Paving the Way

“Paving the Way” is a document created by Extension staff in Green and Lafayette counties to help agribusiness professionals start a conversation with producers about changes to an operation.

MONROE — Gathered around tables in the basement of the Green County Justice Center, two small groups of agribusiness professionals reviewed six different scenarios, discussing amongst themselves how they’d respond, what questions they’d ask and how they’d proceed in recommending resources depending on how producers answered the questions they posed.

The discussions were part of “Paving the Way,” a workshop and introduction to resources developed by Jackie McCarville, Extension Green County agriculture educator; Lori Wick, Extension Lafayette County 4-H youth educator; Josh Kamps, Extension Lafayette County agriculture educator; and Hayley Jordan, Extension Green County health and well-being educator, meant to aid in starting difficult conversations concerning changes to a farming operation.

“We weren’t sure how this was going to go but we knew we wanted to create a safe space for these discussions to happen,” Jordan said.

She explained how a discussion with her colleague a year ago led to the development of “Paving the Way,” a “roadmap” for agribusiness professionals to communicate with producers about the future of their operations, particularly during low-margin years. The working document includes three questions to ask producers, with three different avenues to explore.

The first question asks, “Do you have a passion for your operation or are you just going through the motions?”

The second question asks, “Is the operation financially strong enough to provide while making changes to the operation?”

The third question asks, “Can diversification be completed without taking on much additional debt?”

The three avenues to explore, depending on how the producer answers those questions, are “tune-up,” “merging lanes” or “under construction.”

If the producer answered yes to the above questions, an agribusiness professional may want to flip to the “tune-up” section of the document to explore minor modifications that can be made to the operation to increase profitability while continuing to depend upon the same revenue streams or the “merging lanes” section to explore bigger opportunities for new revenue streams.

If the producer answered no to the above questions, an agribusiness professional will want to flip to “under construction” section, although these questions are the hardest ones to think about as they include considerations such as cost of production, selling and moving, bankruptcy, farm succession and skill development in other areas.

“We’re really trying to get this to be a conversation piece for agriculture professionals,” McCarville said.

“People don’t go for help soon enough so if we can get people to think of options sooner, that’s our goal,” Jordan added.

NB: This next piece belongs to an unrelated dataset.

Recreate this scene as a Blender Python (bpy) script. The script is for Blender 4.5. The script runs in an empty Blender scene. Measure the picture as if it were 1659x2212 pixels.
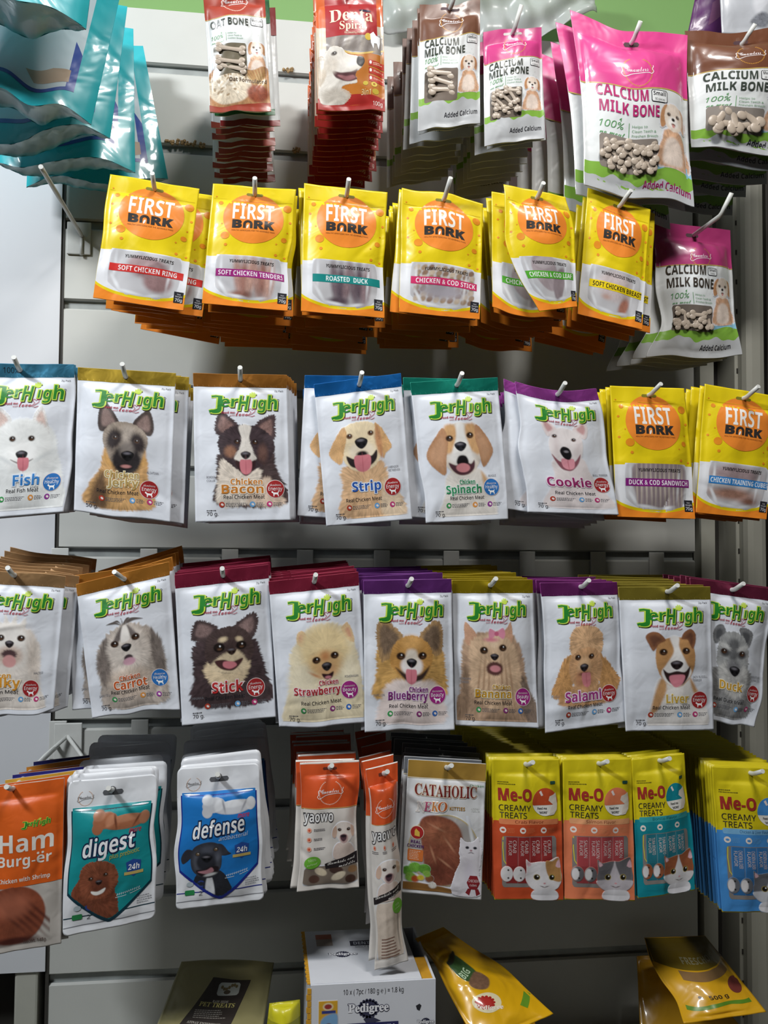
import bpy, bmesh, math, random
import numpy as np
from mathutils import Vector, Matrix

# ---------------------------------------------------------------- camera, world, lights, exposure
SC = bpy.context.scene
COL = SC.collection
IW, IH, FPX = 1659.0, 2212.0, 2016.0
YAW, PITCH, ROLL = 0.1302, 0.0431, 0.00705
CAM = Vector((0.0, -1.5, 1.35))
_cy, _sy, _cp, _sp = math.cos(YAW), math.sin(YAW), math.cos(PITCH), math.sin(PITCH)
FW = Vector((_sy * _cp, _cy * _cp, _sp))
_r0 = Vector((_cy, -_sy, 0.0))
_u0 = _r0.cross(FW)
RI = _r0 * math.cos(ROLL) + _u0 * math.sin(ROLL)
UP = _u0 * math.cos(ROLL) - _r0 * math.sin(ROLL)
cd = bpy.data.cameras.new('camera')
cd.sensor_fit = 'HORIZONTAL'
cd.sensor_width = 36.0
cd.lens = 36.0 * FPX / IW
cd.clip_start = 0.02
cam = bpy.data.objects.new('camera', cd)
cam.matrix_world = Matrix(((RI.x, UP.x, -FW.x, CAM.x), (RI.y, UP.y, -FW.y, CAM.y), (RI.z, UP.z, -FW.z, CAM.z), (0, 0, 0, 1)))
COL.objects.link(cam)
SC.camera = cam
SC.view_settings.view_transform = 'Standard'
SC.view_settings.look = 'None'
SC.view_settings.gamma = 1.0
SC.view_settings.exposure = -0.1
SC.view_settings.use_curve_mapping = False
SC.cycles.use_denoising = True
SC.cycles.max_bounces = 6
SC.cycles.diffuse_bounces = 2
SC.cycles.glossy_bounces = 3

wd = bpy.data.worlds.new('shop_ambient')
SC.world = wd
wd.use_nodes = True
wd.node_tree.nodes['Background'].inputs[0].default_value = (1.0, 0.95, 0.90, 1)
wd.node_tree.nodes['Background'].inputs[1].default_value = 0.022


def area(name, loc, target, sx, sy, power, col):
    l = bpy.data.lights.new(name, 'AREA')
    l.shape = 'RECTANGLE'
    l.size, l.size_y, l.energy, l.color = sx, sy, power, col
    o = bpy.data.objects.new(name, l)
    o.location = loc
    o.rotation_euler = (Vector(target) - Vector(loc)).to_track_quat('-Z', 'Y').to_euler()
    COL.objects.link(o)
    return o


area('ceiling_tube_light', (-1.25, -1.35, 2.6), (-0.1, -0.1, 1.6), 0.5, 0.16, 36, (0.93, 0.97, 1.0))
area('ceiling_tube_light', (0.42, -1.2, 2.8), (0.3, -0.1, 1.3), 0.45, 0.14, 18, (1.0, 0.97, 0.93))


def P(px, py, Y):
    d = FW + RI * ((px - IW / 2) / FPX) - UP * ((py - IH / 2) / FPX)
    return CAM + d * ((Y - CAM.y) / d.y)


def PZ(py, Y, px=600):
    return P(px, py, Y).z


# ---------------------------------------------------------------- colours, materials
def hx(h):
    v = [int(h[i:i + 2], 16) / 255 for i in (0, 2, 4)]
    return tuple(((c + 0.055) / 1.055) ** 2.4 if c > 0.04045 else c / 12.92 for c in v)


def new_mat(name):
    m = bpy.data.materials.new(name)
    m.use_nodes = True
    nt = m.node_tree
    return m, nt, nt.nodes, nt.links, nt.nodes['Principled BSDF']


def attr_mat(name, rough, metal=0.0, coat=0.0, bump=0.12, scale=55.0, spec=0.5):
    """printed film: colour from the print, fine crinkles from noise"""
    m, nt, N, L, b = new_mat(name)
    a = N.new('ShaderNodeAttribute')
    a.attribute_name = 'Col'
    L.new(a.outputs['Color'], b.inputs['Base Color'])
    b.inputs['Metallic'].default_value = metal
    b.inputs['Coat Weight'].default_value = coat
    b.inputs['Coat Roughness'].default_value = 0.07
    b.inputs['Specular IOR Level'].default_value = spec
    tc = N.new('ShaderNodeTexCoord')
    n = N.new('ShaderNodeTexNoise')
    n.inputs['Scale'].default_value = scale
    n.inputs['Detail'].default_value = 2.0
    n.inputs['Distortion'].default_value = 0.8
    L.new(tc.outputs['Object'], n.inputs['Vector'])
    bp = N.new('ShaderNodeBump')
    bp.inputs['Strength'].default_value = bump
    bp.inputs['Distance'].default_value = 0.01
    L.new(n.outputs['Fac'], bp.inputs['Height'])
    L.new(bp.outputs['Normal'], b.inputs['Normal'])
    L.new(bp.outputs['Normal'], b.inputs['Coat Normal'])
    mr = N.new('ShaderNodeMapRange')
    mr.inputs['To Min'].default_value = rough * 0.8
    mr.inputs['To Max'].default_value = rough * 1.2
    L.new(n.outputs['Fac'], mr.inputs['Value'])
    L.new(mr.outputs['Result'], b.inputs['Roughness'])
    return m


M_SATIN = attr_mat('satin_film', 0.42, bump=0.10, scale=38)
M_GLOSS = attr_mat('glossy_film', 0.34, coat=0.12, bump=0.12, scale=30, spec=0.4)
M_SHINY = attr_mat('crinkled_clear_film', 0.3, coat=0.55, bump=0.30, scale=19)
M_FOIL = attr_mat('coloured_foil', 0.34, metal=0.75, bump=0.10, scale=45)
M_PAPER = attr_mat('printed_card', 0.6, bump=0.03, scale=90)
M_DRY = attr_mat('dry_treat', 0.75, bump=0.35, scale=160)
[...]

McCarville and Jordan understand that some producers may not want to open up about their businesses, especially if a close relationship hasn’t been established, but they are hoping agribusiness professionals will feel comfortable leaving the “Paving the Way” document on their bulk tank or kitchen table to review and consider.

“Just be aware and be present,” Jordan said. “Listen without judgment and follow up.”

Kamps sees the “roadmap” resource as something that could be referenced and built upon with each meeting with a producer, continuing new and developing conversations around tough topics.

Tracy Brandel, a representative from the Wisconsin Farm Center, also spoke about the resources offered through the center. Vouchers are available for counseling services for farmers in distress, among other programs and resources offered.

“We will give them as many vouchers as we can because under all the paperwork, there are people,” Brandel said. “We don’t have money at the Center but we have resources and we hope those can start conversations with others, like ag lenders.”

She was glad she attended the workshop and plans to reference the “Paving the Way” document with producers.

“It warms my heart to know we opened this conversation a year ago and it’s going down all these channels,” Wick said.

Extension staff are planning a June meeting to discuss the effectiveness of the “roadmap” handout and how to continue to reach farmers who may be on the cusp of having a difficult discussion about their agricultural operation.

“I appreciate the scenarios because they are real and happening every day,” said Rene Johnson, an ag lender with Union Bank and Trust Co., Evansville, and a member of the Dairy Task Force 2.0. “These discussions aren’t just happening on farms anymore either. They are happening in our communities.”